§ **PROMPT**
Reproduce all of the data exactly.

§ **MATERIAL SHOWN**
----
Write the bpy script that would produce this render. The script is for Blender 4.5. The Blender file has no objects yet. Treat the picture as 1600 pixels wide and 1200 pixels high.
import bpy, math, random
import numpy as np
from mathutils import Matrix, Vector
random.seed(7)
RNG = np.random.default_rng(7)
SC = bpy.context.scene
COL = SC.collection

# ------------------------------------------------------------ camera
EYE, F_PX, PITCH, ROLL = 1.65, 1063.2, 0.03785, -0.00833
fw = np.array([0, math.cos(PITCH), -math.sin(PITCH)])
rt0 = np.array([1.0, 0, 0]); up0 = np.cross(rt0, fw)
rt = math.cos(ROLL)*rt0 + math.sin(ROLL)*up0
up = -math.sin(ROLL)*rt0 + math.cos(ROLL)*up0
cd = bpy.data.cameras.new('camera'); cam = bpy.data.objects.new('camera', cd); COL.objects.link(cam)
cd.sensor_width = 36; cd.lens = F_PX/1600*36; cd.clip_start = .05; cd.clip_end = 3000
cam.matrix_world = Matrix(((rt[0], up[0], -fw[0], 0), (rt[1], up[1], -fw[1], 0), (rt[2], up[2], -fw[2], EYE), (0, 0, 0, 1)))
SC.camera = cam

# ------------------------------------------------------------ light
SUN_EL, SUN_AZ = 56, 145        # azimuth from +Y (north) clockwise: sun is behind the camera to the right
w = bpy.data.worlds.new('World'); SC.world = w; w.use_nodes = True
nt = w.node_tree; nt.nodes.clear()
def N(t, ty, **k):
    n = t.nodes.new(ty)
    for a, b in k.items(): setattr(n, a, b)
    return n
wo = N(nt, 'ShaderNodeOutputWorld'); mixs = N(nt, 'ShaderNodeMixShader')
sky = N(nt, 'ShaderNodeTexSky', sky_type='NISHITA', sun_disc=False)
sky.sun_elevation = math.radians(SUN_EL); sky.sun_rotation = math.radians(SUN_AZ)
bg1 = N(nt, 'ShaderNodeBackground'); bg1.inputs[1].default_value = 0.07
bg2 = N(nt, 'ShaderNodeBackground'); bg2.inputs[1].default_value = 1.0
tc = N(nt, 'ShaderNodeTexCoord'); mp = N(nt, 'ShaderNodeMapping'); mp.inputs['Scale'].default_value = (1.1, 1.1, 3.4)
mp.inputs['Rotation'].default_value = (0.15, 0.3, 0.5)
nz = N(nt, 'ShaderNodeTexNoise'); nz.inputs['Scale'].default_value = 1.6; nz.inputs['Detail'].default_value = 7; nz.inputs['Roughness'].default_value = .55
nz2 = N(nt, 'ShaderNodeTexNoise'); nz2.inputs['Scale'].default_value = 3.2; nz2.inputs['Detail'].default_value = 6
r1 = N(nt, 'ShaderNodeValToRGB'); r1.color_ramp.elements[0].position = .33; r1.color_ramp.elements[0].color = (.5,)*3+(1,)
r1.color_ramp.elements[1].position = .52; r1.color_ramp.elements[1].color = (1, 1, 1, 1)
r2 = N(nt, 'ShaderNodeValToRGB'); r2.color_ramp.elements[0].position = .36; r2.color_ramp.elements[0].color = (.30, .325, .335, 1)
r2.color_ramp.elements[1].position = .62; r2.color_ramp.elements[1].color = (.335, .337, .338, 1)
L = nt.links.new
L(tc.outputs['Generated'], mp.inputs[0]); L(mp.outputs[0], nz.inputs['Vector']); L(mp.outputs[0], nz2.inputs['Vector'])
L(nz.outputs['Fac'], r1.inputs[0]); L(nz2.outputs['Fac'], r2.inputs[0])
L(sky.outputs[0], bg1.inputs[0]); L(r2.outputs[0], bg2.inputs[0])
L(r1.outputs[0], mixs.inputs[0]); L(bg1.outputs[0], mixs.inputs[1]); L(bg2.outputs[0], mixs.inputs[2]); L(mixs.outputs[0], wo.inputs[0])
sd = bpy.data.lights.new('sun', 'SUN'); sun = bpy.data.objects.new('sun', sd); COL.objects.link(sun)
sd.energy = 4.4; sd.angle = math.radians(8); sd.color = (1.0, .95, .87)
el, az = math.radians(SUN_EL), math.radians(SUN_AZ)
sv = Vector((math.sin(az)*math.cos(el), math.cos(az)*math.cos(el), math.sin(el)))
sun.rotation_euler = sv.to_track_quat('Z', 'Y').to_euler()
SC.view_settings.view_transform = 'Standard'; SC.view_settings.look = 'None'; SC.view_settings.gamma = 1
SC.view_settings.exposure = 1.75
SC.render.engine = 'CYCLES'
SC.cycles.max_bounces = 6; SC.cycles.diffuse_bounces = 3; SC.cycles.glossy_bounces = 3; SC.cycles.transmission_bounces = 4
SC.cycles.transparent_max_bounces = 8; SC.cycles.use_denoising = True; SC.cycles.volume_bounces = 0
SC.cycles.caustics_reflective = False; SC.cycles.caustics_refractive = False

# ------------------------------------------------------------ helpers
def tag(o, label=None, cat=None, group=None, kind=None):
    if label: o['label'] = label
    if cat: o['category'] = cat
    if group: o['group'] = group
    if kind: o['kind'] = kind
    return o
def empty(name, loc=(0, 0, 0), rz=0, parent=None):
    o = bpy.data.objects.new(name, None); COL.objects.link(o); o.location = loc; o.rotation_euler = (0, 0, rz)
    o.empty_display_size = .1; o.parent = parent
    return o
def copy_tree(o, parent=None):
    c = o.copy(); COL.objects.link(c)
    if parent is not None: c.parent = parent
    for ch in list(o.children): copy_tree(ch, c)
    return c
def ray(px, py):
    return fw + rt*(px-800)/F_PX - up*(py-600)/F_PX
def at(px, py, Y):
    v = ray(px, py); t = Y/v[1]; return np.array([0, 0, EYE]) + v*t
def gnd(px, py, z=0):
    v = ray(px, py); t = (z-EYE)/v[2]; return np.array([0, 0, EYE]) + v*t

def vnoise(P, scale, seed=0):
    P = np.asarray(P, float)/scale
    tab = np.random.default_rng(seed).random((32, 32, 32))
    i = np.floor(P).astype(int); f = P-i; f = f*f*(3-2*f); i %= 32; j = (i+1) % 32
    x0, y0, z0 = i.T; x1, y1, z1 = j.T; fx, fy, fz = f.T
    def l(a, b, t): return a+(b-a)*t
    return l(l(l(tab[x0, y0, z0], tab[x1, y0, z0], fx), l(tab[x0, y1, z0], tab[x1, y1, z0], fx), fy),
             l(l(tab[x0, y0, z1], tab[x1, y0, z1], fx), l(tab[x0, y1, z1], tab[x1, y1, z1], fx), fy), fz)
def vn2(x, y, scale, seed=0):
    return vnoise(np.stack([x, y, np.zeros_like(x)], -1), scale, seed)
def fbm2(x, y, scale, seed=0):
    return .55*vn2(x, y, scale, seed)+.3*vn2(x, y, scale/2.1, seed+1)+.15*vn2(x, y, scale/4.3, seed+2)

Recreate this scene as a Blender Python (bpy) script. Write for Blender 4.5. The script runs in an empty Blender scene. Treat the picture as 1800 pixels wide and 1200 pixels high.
----
§ **REPLY TO THE TASK**
Write the bpy script that would produce this render. The script is for Blender 4.5. The Blender file has no objects yet. Treat the picture as 1600 pixels wide and 1200 pixels high.
import bpy, math, random
import numpy as np
from mathutils import Matrix, Vector
random.seed(7)
RNG = np.random.default_rng(7)
SC = bpy.context.scene
COL = SC.collection

# ------------------------------------------------------------ camera
EYE, F_PX, PITCH, ROLL = 1.65, 1063.2, 0.03785, -0.00833
fw = np.array([0, math.cos(PITCH), -math.sin(PITCH)])
rt0 = np.array([1.0, 0, 0]); up0 = np.cross(rt0, fw)
rt = math.cos(ROLL)*rt0 + math.sin(ROLL)*up0
up = -math.sin(ROLL)*rt0 + math.cos(ROLL)*up0
cd = bpy.data.cameras.new('camera'); cam = bpy.data.objects.new('camera', cd); COL.objects.link(cam)
cd.sensor_width = 36; cd.lens = F_PX/1600*36; cd.clip_start = .05; cd.clip_end = 3000
cam.matrix_world = Matrix(((rt[0], up[0], -fw[0], 0), (rt[1], up[1], -fw[1], 0), (rt[2], up[2], -fw[2], EYE), (0, 0, 0, 1)))
SC.camera = cam

# ------------------------------------------------------------ light
SUN_EL, SUN_AZ = 56, 145        # azimuth from +Y (north) clockwise: sun is behind the camera to the right
w = bpy.data.worlds.new('World'); SC.world = w; w.use_nodes = True
nt = w.node_tree; nt.nodes.clear()
def N(t, ty, **k):
    n = t.nodes.new(ty)
    for a, b in k.items(): setattr(n, a, b)
    return n
wo = N(nt, 'ShaderNodeOutputWorld'); mixs = N(nt, 'ShaderNodeMixShader')
sky = N(nt, 'ShaderNodeTexSky', sky_type='NISHITA', sun_disc=False)
sky.sun_elevation = math.radians(SUN_EL); sky.sun_rotation = math.radians(SUN_AZ)
bg1 = N(nt, 'ShaderNodeBackground'); bg1.inputs[1].default_value = 0.07
bg2 = N(nt, 'ShaderNodeBackground'); bg2.inputs[1].default_value = 1.0
tc = N(nt, 'ShaderNodeTexCoord'); mp = N(nt, 'ShaderNodeMapping'); mp.inputs['Scale'].default_value = (1.1, 1.1, 3.4)
mp.inputs['Rotation'].default_value = (0.15, 0.3, 0.5)
nz = N(nt, 'ShaderNodeTexNoise'); nz.inputs['Scale'].default_value = 1.6; nz.inputs['Detail'].default_value = 7; nz.inputs['Roughness'].default_value = .55
nz2 = N(nt, 'ShaderNodeTexNoise'); nz2.inputs['Scale'].default_value = 3.2; nz2.inputs['Detail'].default_value = 6
r1 = N(nt, 'ShaderNodeValToRGB'); r1.color_ramp.elements[0].position = .33; r1.color_ramp.elements[0].color = (.5,)*3+(1,)
r1.color_ramp.elements[1].position = .52; r1.color_ramp.elements[1].color = (1, 1, 1, 1)
r2 = N(nt, 'ShaderNodeValToRGB'); r2.color_ramp.elements[0].position = .36; r2.color_ramp.elements[0].color = (.30, .325, .335, 1)
r2.color_ramp.elements[1].position = .62; r2.color_ramp.elements[1].color = (.335, .337, .338, 1)
L = nt.links.new
L(tc.outputs['Generated'], mp.inputs[0]); L(mp.outputs[0], nz.inputs['Vector']); L(mp.outputs[0], nz2.inputs['Vector'])
L(nz.outputs['Fac'], r1.inputs[0]); L(nz2.outputs['Fac'], r2.inputs[0])
L(sky.outputs[0], bg1.inputs[0]); L(r2.outputs[0], bg2.inputs[0])
L(r1.outputs[0], mixs.inputs[0]); L(bg1.outputs[0], mixs.inputs[1]); L(bg2.outputs[0], mixs.inputs[2]); L(mixs.outputs[0], wo.inputs[0])
sd = bpy.data.lights.new('sun', 'SUN'); sun = bpy.data.objects.new('sun', sd); COL.objects.link(sun)
sd.energy = 4.4; sd.angle = math.radians(8); sd.color = (1.0, .95, .87)
el, az = math.radians(SUN_EL), math.radians(SUN_AZ)
sv = Vector((math.sin(az)*math.cos(el), math.cos(az)*math.cos(el), math.sin(el)))
sun.rotation_euler = sv.to_track_quat('Z', 'Y').to_euler()
SC.view_settings.view_transform = 'Standard'; SC.view_settings.look = 'None'; SC.view_settings.gamma = 1
SC.view_settings.exposure = 1.75
SC.render.engine = 'CYCLES'
SC.cycles.max_bounces = 6; SC.cycles.diffuse_bounces = 3; SC.cycles.glossy_bounces = 3; SC.cycles.transmission_bounces = 4
SC.cycles.transparent_max_bounces = 8; SC.cycles.use_denoising = True; SC.cycles.volume_bounces = 0
SC.cycles.caustics_reflective = False; SC.cycles.caustics_refractive = False

# ------------------------------------------------------------ helpers
def tag(o, label=None, cat=None, group=None, kind=None):
    if label: o['label'] = label
    if cat: o['category'] = cat
    if group: o['group'] = group
    if kind: o['kind'] = kind
    return o
def empty(name, loc=(0, 0, 0), rz=0, parent=None):
    o = bpy.data.objects.new(name, None); COL.objects.link(o); o.location = loc; o.rotation_euler = (0, 0, rz)
    o.empty_display_size = .1; o.parent = parent
    return o
def copy_tree(o, parent=None):
    c = o.copy(); COL.objects.link(c)
    if parent is not None: c.parent = parent
    for ch in list(o.children): copy_tree(ch, c)
    return c
def ray(px, py):
    return fw + rt*(px-800)/F_PX - up*(py-600)/F_PX
def at(px, py, Y):
    v = ray(px, py); t = Y/v[1]; return np.array([0, 0, EYE]) + v*t
def gnd(px, py, z=0):
    v = ray(px, py); t = (z-EYE)/v[2]; return np.array([0, 0, EYE]) + v*t

def vnoise(P, scale, seed=0):
    P = np.asarray(P, float)/scale
    tab = np.random.default_rng(seed).random((32, 32, 32))
    i = np.floor(P).astype(int); f = P-i; f = f*f*(3-2*f); i %= 32; j = (i+1) % 32
    x0, y0, z0 = i.T; x1, y1, z1 = j.T; fx, fy, fz = f.T
    def l(a, b, t): return a+(b-a)*t
    return l(l(l(tab[x0, y0, z0], tab[x1, y0, z0], fx), l(tab[x0, y1, z0], tab[x1, y1, z0], fx), fy),
             l(l(tab[x0, y0, z1], tab[x1, y0, z1], fx), l(tab[x0, y1, z1], tab[x1, y1, z1], fx), fy), fz)
def vn2(x, y, scale, seed=0):
    return vnoise(np.stack([x, y, np.zeros_like(x)], -1), scale, seed)
def fbm2(x, y, scale, seed=0):
    return .55*vn2(x, y, scale, seed)+.3*vn2(x, y, scale/2.1, seed+1)+.15*vn2(x, y, scale/4.3, seed+2)

Recreate this scene as a Blender Python (bpy) script. Write for Blender 4.5. The script runs in an empty Blender scene. Treat the picture as 1800 pixels wide and 1200 pixels high.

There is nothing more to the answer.